SHORT TASK -> Omit any picture, and return the remaining data exactly as written.

━━━━━ DATASET SECTION

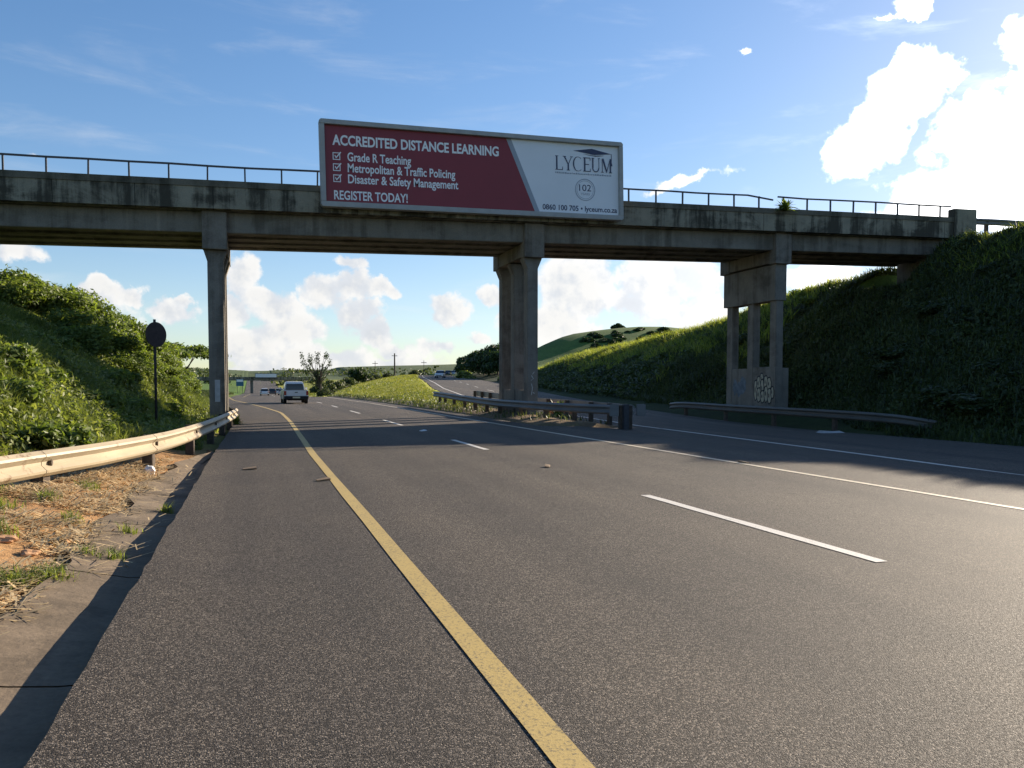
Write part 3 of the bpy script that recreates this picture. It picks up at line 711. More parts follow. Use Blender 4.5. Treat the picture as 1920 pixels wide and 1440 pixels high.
acc_ = 0; last = None; postm = None
for i, p in enumerate(lp):
    if last is not None: acc_ += (p-last).length
    last = p
    if i == 3 or acc_ > 2.9:
        acc_ = 0; t = (lp[min(i+1, len(lp)-1)]-lp[i-1]).normalized(); rt = Vector((t.y, -t.x, 0))
        g0 = gz1(p.x-.2, p.y)
        q = p-rt*.10-gl.location
        pm = MB().box(-.085, .085, -.08, .08, -.25, .70).box(-.05, .075, -.06, .06, .703, .72)
        o = MB().box(-.09, .075, -.08, .08, g0-.2-p.z, .14).build('post', M['post'], gl, bevel=.01)
        o.location = q; o.rotation_euler = (0, 0, -math.atan2(t.x, t.y))
        bp = p+rt*.026-gl.location
        lap = [p-gl.location-t*.16, p-gl.location, p-gl.location+t*.16]; MB().sweep(lap, [(a+.006, b) for a, b in wprof(0)]).build('splice', M['rail_cream'], gl)
        MB().prism(disc_pts(0, 0, .045, .035, 8, .12), -.012, .022, 'x').build('bolt', M['post'], gl).location = bp
# median: a rail on each side of the pier, meeting at end pieces
gm = thing('guardrail', (11.2, 30, 0), 'dark grey double guardrail wrapped around the median pier', 'guardrail')
ml = spline([(11.25,23.7,.55),(10.55,26.0,.56),(10.05,29.5,.58),(9.95,34,.60),(10.2,40,.68),(10.6,47,.78),(10.75,49.5,.80)], 5)
mr = spline([(11.75,23.7,.55),(12.1,26.0,.56),(12.45,30,.58),(12.6,36,.62),(12.9,43,.75),(13.1,48,.85)], 5)
MB().sweep(rel(ml, gm), wprof(0, -1)).build('rail', M['rail_grey'], gm)
MB().sweep(rel(mr, gm), wprof(0, 1)).build('rail', M['rail_grey'], gm)
for path, sg in ((ml, 1), (mr, -1)):
    acc_ = 9; last = None
    for p in path:
        if last is not None: acc_ += (p-last).length
        last = p
        if acc_ > 1.9:
            acc_ = 0; x = p.x+.10*sg; g0 = gz1(x, p.y)
            o = MB().box(-.075, .075, -.07, .07, min(g0, .1)-.2-p.z, .15).build('post', M['post'], gm, bevel=.008); o.location = (x-11.2, p.y-30, p.z)
e0 = MB().prism([(-.34, -.18), (-.30, -.20), (-.02, -.20), (-.02, .19), (-.30, .19), (-.34, .17)], -.05, .0).build('end_plate', M['rail_grey'], gm, bevel=.008); e0.location = (11.25-11.2, 23.66-30, .55)
e1 = MB().prism([(.02, -.20), (.30, -.20), (.34, -.18), (.34, .17), (.30, .19), (.02, .19)], -.05, .0).build('end_plate', M['rail_grey'], gm, bevel=.008); e1.location = (11.75-11.2+.1, 23.66-30, .55)
MB().box(.16, .34, -6.5, -6.32, -.3, .74).build('post', M['steel_dark'], gm, bevel=.01)
# right verge
gr = thing('guardrail', (19.9, 28, 0), 'long grey guardrail along the shaded foot of the right bank', 'guardrail')
rp = spline([(21.0,20.4,.05),(20.4,21.6,.22),(19.9,24,.30),(19.9,30,.34),(19.95,34.6,.38),(20.2,36.4,.30)], 5)
MB().sweep(rel(rp, gr), wprof(0, -1)).build('rail', M['rail_dull'], gr)
acc_ = 9; last = None
for p in rp:
    if last is not None: acc_ += (p-last).length
    last = p
    if acc_ > 3.4:
        acc_ = 0; g0 = gz1(p.x+.1, p.y)
        o = MB().box(-.07, .07, -.07, .07, g0-.2-p.z, .14).build('post', M['post'], gr); o.location = (p.x+.1-19.9, p.y-28, p.z)
# on top of the bank past the bridge end
gt = thing('guardrail', (35, Y0+.2, 9.1), 'short guardrail beyond the right end block of the bridge parapet', 'guardrail')
MB().sweep([(-1.48,0,.25),(0,-.05,.28),(2,-.3,.25),(4,-.7,.2)], wprof(0, 1)).build('rail', M['rail_grey'], gt)
for x in (-.6, 1.4, 3.4):
    o = MB().box(-.07, .07, -.07, .07, -1.2, .38).build('post', M['post'], gt); o.location = (x, .02-.1*max(0, x), .0)
# orange block behind the median rail
tag(MB().box(11.95, 13.0, 31.55, 32.0, .1, .62).build('barrier_block', M['orange'], None, bevel=.04), 'faded orange block lying behind the median guardrail beside the pier', 'block')

# ------------------------------------------------------------------ sign seen from behind
sg = thing('road_sign', (-2.38, 22, gz1(-2.38, 22)), 'dark round sign on a thin pole standing behind the left guardrail', 'road sign', rz=R(46))
zb = 2.63-sg.location.z
MB().tube([(0, 0, -.3), (0, 0, zb+.38)], .033, 10).build('pole', M['pole_rust'], sg, smooth=True)
MB().prism(disc_pts(0, zb, .315, .315, 36), -.055, -.037).build('sign_face', M['sign_back'], sg, bevel=.004)
MB().box(-.26, .26, -.036, -.024, zb+.10, zb+.14).box(-.26, .26, -.036, -.024, zb-.14, zb-.10).build('bracket', M['pole_rust'], sg)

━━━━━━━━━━

THE COMPLETED TASK ->
Write part 3 of the bpy script that recreates this picture. It picks up at line 711. More parts follow. Use Blender 4.5. Treat the picture as 1920 pixels wide and 1440 pixels high.
acc_ = 0; last = None; postm = None
for i, p in enumerate(lp):
    if last is not None: acc_ += (p-last).length
    last = p
    if i == 3 or acc_ > 2.9:
        acc_ = 0; t = (lp[min(i+1, len(lp)-1)]-lp[i-1]).normalized(); rt = Vector((t.y, -t.x, 0))
        g0 = gz1(p.x-.2, p.y)
        q = p-rt*.10-gl.location
        pm = MB().box(-.085, .085, -.08, .08, -.25, .70).box(-.05, .075, -.06, .06, .703, .72)
        o = MB().box(-.09, .075, -.08, .08, g0-.2-p.z, .14).build('post', M['post'], gl, bevel=.01)
        o.location = q; o.rotation_euler = (0, 0, -math.atan2(t.x, t.y))
        bp = p+rt*.026-gl.location
        lap = [p-gl.location-t*.16, p-gl.location, p-gl.location+t*.16]; MB().sweep(lap, [(a+.006, b) for a, b in wprof(0)]).build('splice', M['rail_cream'], gl)
        MB().prism(disc_pts(0, 0, .045, .035, 8, .12), -.012, .022, 'x').build('bolt', M['post'], gl).location = bp
# median: a rail on each side of the pier, meeting at end pieces
gm = thing('guardrail', (11.2, 30, 0), 'dark grey double guardrail wrapped around the median pier', 'guardrail')
ml = spline([(11.25,23.7,.55),(10.55,26.0,.56),(10.05,29.5,.58),(9.95,34,.60),(10.2,40,.68),(10.6,47,.78),(10.75,49.5,.80)], 5)
mr = spline([(11.75,23.7,.55),(12.1,26.0,.56),(12.45,30,.58),(12.6,36,.62),(12.9,43,.75),(13.1,48,.85)], 5)
MB().sweep(rel(ml, gm), wprof(0, -1)).build('rail', M['rail_grey'], gm)
MB().sweep(rel(mr, gm), wprof(0, 1)).build('rail', M['rail_grey'], gm)
for path, sg in ((ml, 1), (mr, -1)):
    acc_ = 9; last = None
    for p in path:
        if last is not None: acc_ += (p-last).length
        last = p
        if acc_ > 1.9:
            acc_ = 0; x = p.x+.10*sg; g0 = gz1(x, p.y)
            o = MB().box(-.075, .075, -.07, .07, min(g0, .1)-.2-p.z, .15).build('post', M['post'], gm, bevel=.008); o.location = (x-11.2, p.y-30, p.z)
e0 = MB().prism([(-.34, -.18), (-.30, -.20), (-.02, -.20), (-.02, .19), (-.30, .19), (-.34, .17)], -.05, .0).build('end_plate', M['rail_grey'], gm, bevel=.008); e0.location = (11.25-11.2, 23.66-30, .55)
e1 = MB().prism([(.02, -.20), (.30, -.20), (.34, -.18), (.34, .17), (.30, .19), (.02, .19)], -.05, .0).build('end_plate', M['rail_grey'], gm, bevel=.008); e1.location = (11.75-11.2+.1, 23.66-30, .55)
MB().box(.16, .34, -6.5, -6.32, -.3, .74).build('post', M['steel_dark'], gm, bevel=.01)
# right verge
gr = thing('guardrail', (19.9, 28, 0), 'long grey guardrail along the shaded foot of the right bank', 'guardrail')
rp = spline([(21.0,20.4,.05),(20.4,21.6,.22),(19.9,24,.30),(19.9,30,.34),(19.95,34.6,.38),(20.2,36.4,.30)], 5)
MB().sweep(rel(rp, gr), wprof(0, -1)).build('rail', M['rail_dull'], gr)
acc_ = 9; last = None
for p in rp:
    if last is not None: acc_ += (p-last).length
    last = p
    if acc_ > 3.4:
        acc_ = 0; g0 = gz1(p.x+.1, p.y)
        o = MB().box(-.07, .07, -.07, .07, g0-.2-p.z, .14).build('post', M['post'], gr); o.location = (p.x+.1-19.9, p.y-28, p.z)
# on top of the bank past the bridge end
gt = thing('guardrail', (35, Y0+.2, 9.1), 'short guardrail beyond the right end block of the bridge parapet', 'guardrail')
MB().sweep([(-1.48,0,.25),(0,-.05,.28),(2,-.3,.25),(4,-.7,.2)], wprof(0, 1)).build('rail', M['rail_grey'], gt)
for x in (-.6, 1.4, 3.4):
    o = MB().box(-.07, .07, -.07, .07, -1.2, .38).build('post', M['post'], gt); o.location = (x, .02-.1*max(0, x), .0)
# orange block behind the median rail
tag(MB().box(11.95, 13.0, 31.55, 32.0, .1, .62).build('barrier_block', M['orange'], None, bevel=.04), 'faded orange block lying behind the median guardrail beside the pier', 'block')

# ------------------------------------------------------------------ sign seen from behind
sg = thing('road_sign', (-2.38, 22, gz1(-2.38, 22)), 'dark round sign on a thin pole standing behind the left guardrail', 'road sign', rz=R(46))
zb = 2.63-sg.location.z
MB().tube([(0, 0, -.3), (0, 0, zb+.38)], .033, 10).build('pole', M['pole_rust'], sg, smooth=True)
MB().prism(disc_pts(0, zb, .315, .315, 36), -.055, -.037).build('sign_face', M['sign_back'], sg, bevel=.004)
MB().box(-.26, .26, -.036, -.024, zb+.10, zb+.14).box(-.26, .26, -.036, -.024, zb-.14, zb-.10).build('bracket', M['pole_rust'], sg)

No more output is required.